Allow me to make some allegories toward the role of a customer service representative. We are the front-line contact; we are the voice on the phone. To the caller we are CIGNA, we represent to them the company. My first and foremost response when taking a call is to assess the situation.

Is the caller viewing me as the “enemy” or “helper”? If they are facing a situation that is “hot”, are they are seeing me as the “enemy”?  Probably. Because they are upset and it’s why they are calling CIGNA in the first place.

My first task when faced with this scenario is to change this caller’s mindset, because you cannot help a person who is seeing you as a threat. You must risk your AHT; give them the attention they need and deserve. Take control of the situation, get the caller to listen to you, be their helper not their enemy. When they trust you will be able to service them, you can do your job and not also have to deal with added tension.

After you gain the caller’s trust you can move on to focus on the problem.
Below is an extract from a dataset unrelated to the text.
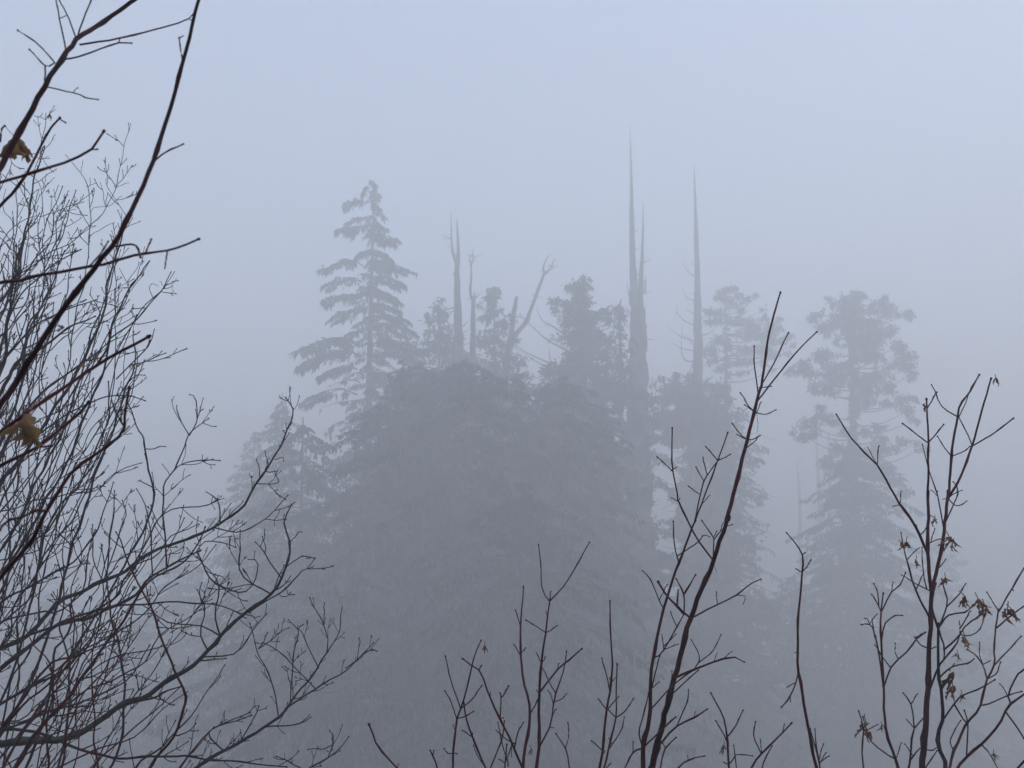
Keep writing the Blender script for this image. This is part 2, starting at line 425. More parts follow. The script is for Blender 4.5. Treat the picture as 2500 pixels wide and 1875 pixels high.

Again, yes, call time is important to focus on, but sometimes you have to let these worries go in order to help the caller properly. Get all the details, do the research, read past notes, get apprised of the situation, figure out WITHOUT THE CALLER HAVING TO REPEAT THEMSELVES what the issue is. Nothing makes a caller angrier than having to tell the same story over and over. If there is not enough information in the notes, be specific in your questioning. Ask clarifying questions and TAKE NOTES as you go. Don’t make the caller repeat an answer they already gave you.

Next, figure out the best course to SOLVE the situation. You do not want this person to have to call back. Take care of their issue the first time they call. It makes them happy, it decreases overall call volumes, and it makes CIGNA a leader in customer service. This is your job, take it seriously, don’t just push callers through, if they hang up with questions, any question, you’ve not done your job. Do not let the caller leave your phone line until all questions are satisfactorily answered.
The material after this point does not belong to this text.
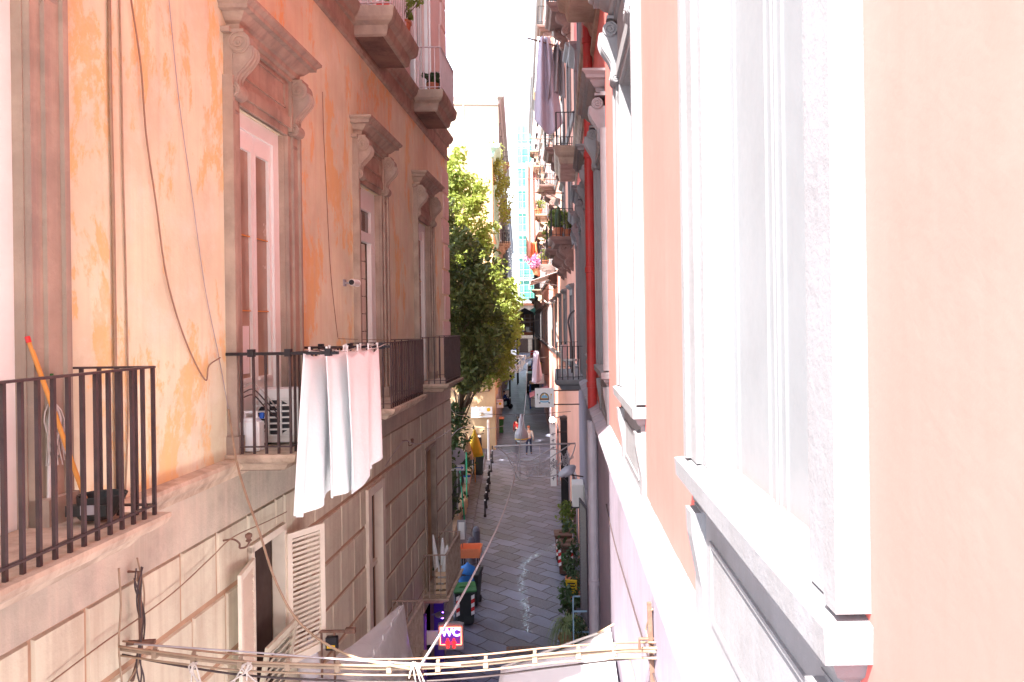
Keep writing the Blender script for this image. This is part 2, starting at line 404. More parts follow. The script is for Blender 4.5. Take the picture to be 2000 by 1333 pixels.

If you have to make a phone call to get an answer… MAKE IT.

If you have to track down a claim or fax… TRY TO FIND IT.

If you have to make a phone call to a provider for a customer because they would like you to, if they are feeling daunted or scared or for any reason… MAKE IT BECAUSE THAT IS SUPERIOR CUSTOMER SERVICE.

Look at every call as a new call, give every person the same respect you would like him or her to give to you, make every effort to ensure the customer leaves happy and CONFIDENT they have made the best choice.

Be their comrade and not the “enemy”.

Do not under any circumstances leave out details when supplying the customer aid. Every detail, no matter how small, can effect a situation.

Sometimes there are obstacles that arise and sometimes even your best efforts will result in a second call. The best thing you can do in these situations to help your fellow CSA’s is to make sure you document the call accurately and COMPLETELY. Don’t leave out details that have relevance, nothing makes a call go more smoothly than to be able to look at an accurate call history accounting.

Did you make a call? Document who you called, who you spoke to and the Number you called.

What was your resolution? Document it.

Do you have to make a call back because it requires more research? Add notes to your comments as you do the research, date them, let the caller know when they call back to check progress that you are actively servicing them. It gives the other CSA taking the callback accurate and timely information and they in turn can let the caller know they are being serviced and that you will call them back when you have an answer.

Remember you are dealing with people, just like you. When you have a problem you want it solved. So do they.

Your job at CIGNA is to solve these problems, we are the front-line, and we are the voice of CIGNA. Be responsible, be empathetic, be honest and work for them, as you would like them to work for you if the roles were reversed.

That to me is real customer service. You are not only servicing an issue you are servicing a PERSON who needs your help.

Be the solution not part of the problem.